> **Stated problem**:
Up to and including the line containing "d = ray(x, y); t = X", please reproduce the lines of the listing below, starting from the top.

> **Given data**:
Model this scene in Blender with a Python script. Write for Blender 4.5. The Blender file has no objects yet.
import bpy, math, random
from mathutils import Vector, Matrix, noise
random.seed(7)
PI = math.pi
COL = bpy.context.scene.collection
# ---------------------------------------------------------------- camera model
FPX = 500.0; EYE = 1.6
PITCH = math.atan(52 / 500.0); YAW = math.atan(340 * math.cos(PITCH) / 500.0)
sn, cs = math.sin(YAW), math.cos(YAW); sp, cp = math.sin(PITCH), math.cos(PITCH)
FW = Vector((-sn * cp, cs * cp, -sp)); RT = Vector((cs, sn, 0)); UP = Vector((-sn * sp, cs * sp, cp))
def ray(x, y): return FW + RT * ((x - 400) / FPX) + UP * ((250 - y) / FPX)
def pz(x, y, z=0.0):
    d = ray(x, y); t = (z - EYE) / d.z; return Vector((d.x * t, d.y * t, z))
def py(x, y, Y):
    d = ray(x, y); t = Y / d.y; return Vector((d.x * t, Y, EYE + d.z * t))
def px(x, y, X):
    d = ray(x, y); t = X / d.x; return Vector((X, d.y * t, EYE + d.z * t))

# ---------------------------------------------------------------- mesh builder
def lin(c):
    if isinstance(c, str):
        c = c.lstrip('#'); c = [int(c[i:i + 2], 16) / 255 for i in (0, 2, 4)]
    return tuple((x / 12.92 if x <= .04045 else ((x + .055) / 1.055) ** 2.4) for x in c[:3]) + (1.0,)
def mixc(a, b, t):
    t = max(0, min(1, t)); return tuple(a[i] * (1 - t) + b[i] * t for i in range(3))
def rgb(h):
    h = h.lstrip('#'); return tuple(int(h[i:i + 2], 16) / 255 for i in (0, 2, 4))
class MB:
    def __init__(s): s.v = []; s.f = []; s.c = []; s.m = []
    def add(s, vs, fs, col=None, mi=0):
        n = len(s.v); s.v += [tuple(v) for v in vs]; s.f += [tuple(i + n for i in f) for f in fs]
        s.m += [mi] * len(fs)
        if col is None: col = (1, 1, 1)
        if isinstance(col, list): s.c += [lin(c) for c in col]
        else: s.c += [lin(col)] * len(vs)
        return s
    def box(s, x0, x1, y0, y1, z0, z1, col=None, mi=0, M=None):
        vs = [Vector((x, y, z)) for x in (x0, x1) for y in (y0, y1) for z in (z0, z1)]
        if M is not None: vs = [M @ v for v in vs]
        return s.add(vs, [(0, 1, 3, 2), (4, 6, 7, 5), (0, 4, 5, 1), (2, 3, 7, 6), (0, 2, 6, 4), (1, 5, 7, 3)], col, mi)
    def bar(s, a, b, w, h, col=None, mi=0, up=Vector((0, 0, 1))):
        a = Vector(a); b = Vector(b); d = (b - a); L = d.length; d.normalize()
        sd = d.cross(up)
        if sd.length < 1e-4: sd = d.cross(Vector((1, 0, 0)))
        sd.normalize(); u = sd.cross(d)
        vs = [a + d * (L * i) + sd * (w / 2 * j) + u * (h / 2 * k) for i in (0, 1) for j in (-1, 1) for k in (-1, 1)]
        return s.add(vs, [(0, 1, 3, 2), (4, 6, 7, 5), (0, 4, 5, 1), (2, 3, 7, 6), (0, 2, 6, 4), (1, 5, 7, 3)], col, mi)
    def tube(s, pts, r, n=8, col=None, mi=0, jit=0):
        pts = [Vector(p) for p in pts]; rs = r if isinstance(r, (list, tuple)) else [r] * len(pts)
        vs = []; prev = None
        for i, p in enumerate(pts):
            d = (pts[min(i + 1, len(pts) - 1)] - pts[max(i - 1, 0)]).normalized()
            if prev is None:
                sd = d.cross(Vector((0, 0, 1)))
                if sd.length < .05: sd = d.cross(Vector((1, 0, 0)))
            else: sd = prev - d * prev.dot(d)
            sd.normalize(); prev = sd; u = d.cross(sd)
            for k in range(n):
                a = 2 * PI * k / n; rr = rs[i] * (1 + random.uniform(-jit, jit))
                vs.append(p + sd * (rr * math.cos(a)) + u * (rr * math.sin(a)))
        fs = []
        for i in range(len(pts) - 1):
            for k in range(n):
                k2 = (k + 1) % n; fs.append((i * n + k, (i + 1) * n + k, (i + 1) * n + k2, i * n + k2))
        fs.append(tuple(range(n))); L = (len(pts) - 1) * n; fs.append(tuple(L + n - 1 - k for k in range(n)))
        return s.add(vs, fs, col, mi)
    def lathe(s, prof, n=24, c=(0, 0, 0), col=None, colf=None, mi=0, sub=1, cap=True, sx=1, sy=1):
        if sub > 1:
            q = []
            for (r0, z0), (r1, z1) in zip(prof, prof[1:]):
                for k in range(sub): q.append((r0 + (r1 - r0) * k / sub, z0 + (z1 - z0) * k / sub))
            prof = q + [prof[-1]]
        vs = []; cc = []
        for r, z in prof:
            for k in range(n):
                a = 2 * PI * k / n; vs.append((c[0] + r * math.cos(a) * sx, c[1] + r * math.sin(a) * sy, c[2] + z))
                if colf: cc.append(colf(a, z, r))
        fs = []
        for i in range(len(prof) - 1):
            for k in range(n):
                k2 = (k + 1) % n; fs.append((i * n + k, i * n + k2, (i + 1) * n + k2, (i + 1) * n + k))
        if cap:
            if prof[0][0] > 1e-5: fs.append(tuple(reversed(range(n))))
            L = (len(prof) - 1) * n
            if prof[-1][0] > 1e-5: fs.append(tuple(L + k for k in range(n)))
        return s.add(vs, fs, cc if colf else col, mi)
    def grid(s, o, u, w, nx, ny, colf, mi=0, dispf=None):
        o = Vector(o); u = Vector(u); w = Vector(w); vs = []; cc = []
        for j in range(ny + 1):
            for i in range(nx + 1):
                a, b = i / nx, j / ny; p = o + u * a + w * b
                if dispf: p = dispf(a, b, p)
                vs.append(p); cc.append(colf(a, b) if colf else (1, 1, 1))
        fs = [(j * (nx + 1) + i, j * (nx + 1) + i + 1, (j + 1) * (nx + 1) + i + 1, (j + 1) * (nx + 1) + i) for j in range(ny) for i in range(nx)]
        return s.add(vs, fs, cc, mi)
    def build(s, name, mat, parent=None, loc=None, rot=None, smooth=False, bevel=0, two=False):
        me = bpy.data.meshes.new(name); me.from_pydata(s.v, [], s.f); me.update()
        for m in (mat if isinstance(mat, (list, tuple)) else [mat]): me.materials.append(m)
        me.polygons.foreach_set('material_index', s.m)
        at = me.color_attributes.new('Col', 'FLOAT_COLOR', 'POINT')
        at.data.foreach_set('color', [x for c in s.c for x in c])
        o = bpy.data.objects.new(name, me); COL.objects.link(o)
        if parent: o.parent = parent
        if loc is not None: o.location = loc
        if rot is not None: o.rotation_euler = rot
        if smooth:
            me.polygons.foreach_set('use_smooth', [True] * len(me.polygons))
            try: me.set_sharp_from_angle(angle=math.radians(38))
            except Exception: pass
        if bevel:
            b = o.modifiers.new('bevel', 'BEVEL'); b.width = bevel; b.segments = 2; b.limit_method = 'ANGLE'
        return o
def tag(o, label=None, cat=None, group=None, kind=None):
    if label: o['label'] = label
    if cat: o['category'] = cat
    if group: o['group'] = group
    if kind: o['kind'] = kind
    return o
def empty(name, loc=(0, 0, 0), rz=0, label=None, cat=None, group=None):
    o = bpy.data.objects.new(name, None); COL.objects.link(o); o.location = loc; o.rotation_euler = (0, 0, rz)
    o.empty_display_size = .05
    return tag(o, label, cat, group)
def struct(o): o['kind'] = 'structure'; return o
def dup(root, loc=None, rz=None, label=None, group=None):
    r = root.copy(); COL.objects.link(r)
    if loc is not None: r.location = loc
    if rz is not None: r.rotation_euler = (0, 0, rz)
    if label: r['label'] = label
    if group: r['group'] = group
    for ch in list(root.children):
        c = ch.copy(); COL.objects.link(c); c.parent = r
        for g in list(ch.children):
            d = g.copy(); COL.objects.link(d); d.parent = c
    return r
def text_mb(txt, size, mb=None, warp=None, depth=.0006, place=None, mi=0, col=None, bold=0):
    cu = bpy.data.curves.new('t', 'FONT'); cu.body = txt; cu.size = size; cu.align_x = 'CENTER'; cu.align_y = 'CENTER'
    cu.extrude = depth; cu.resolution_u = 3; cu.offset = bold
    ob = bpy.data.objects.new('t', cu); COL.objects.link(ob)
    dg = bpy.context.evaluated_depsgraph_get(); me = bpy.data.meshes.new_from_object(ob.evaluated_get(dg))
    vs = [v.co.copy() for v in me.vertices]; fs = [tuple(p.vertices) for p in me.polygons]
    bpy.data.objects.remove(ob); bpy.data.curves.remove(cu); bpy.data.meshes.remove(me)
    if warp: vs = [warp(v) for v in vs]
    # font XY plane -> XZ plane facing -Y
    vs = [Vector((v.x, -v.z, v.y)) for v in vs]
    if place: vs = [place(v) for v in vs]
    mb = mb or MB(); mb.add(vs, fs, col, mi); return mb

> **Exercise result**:
Model this scene in Blender with a Python script. Write for Blender 4.5. The Blender file has no objects yet.
import bpy, math, random
from mathutils import Vector, Matrix, noise
random.seed(7)
PI = math.pi
COL = bpy.context.scene.collection
# ---------------------------------------------------------------- camera model
FPX = 500.0; EYE = 1.6
PITCH = math.atan(52 / 500.0); YAW = math.atan(340 * math.cos(PITCH) / 500.0)
sn, cs = math.sin(YAW), math.cos(YAW); sp, cp = math.sin(PITCH), math.cos(PITCH)
FW = Vector((-sn * cp, cs * cp, -sp)); RT = Vector((cs, sn, 0)); UP = Vector((-sn * sp, cs * sp, cp))
def ray(x, y): return FW + RT * ((x - 400) / FPX) + UP * ((250 - y) / FPX)
def pz(x, y, z=0.0):
    d = ray(x, y); t = (z - EYE) / d.z; return Vector((d.x * t, d.y * t, z))
def py(x, y, Y):
    d = ray(x, y); t = Y / d.y; return Vector((d.x * t, Y, EYE + d.z * t))
def px(x, y, X):
    d = ray(x, y); t = X / d.x; return Vector((X, d.y * t, EYE + d.z * t))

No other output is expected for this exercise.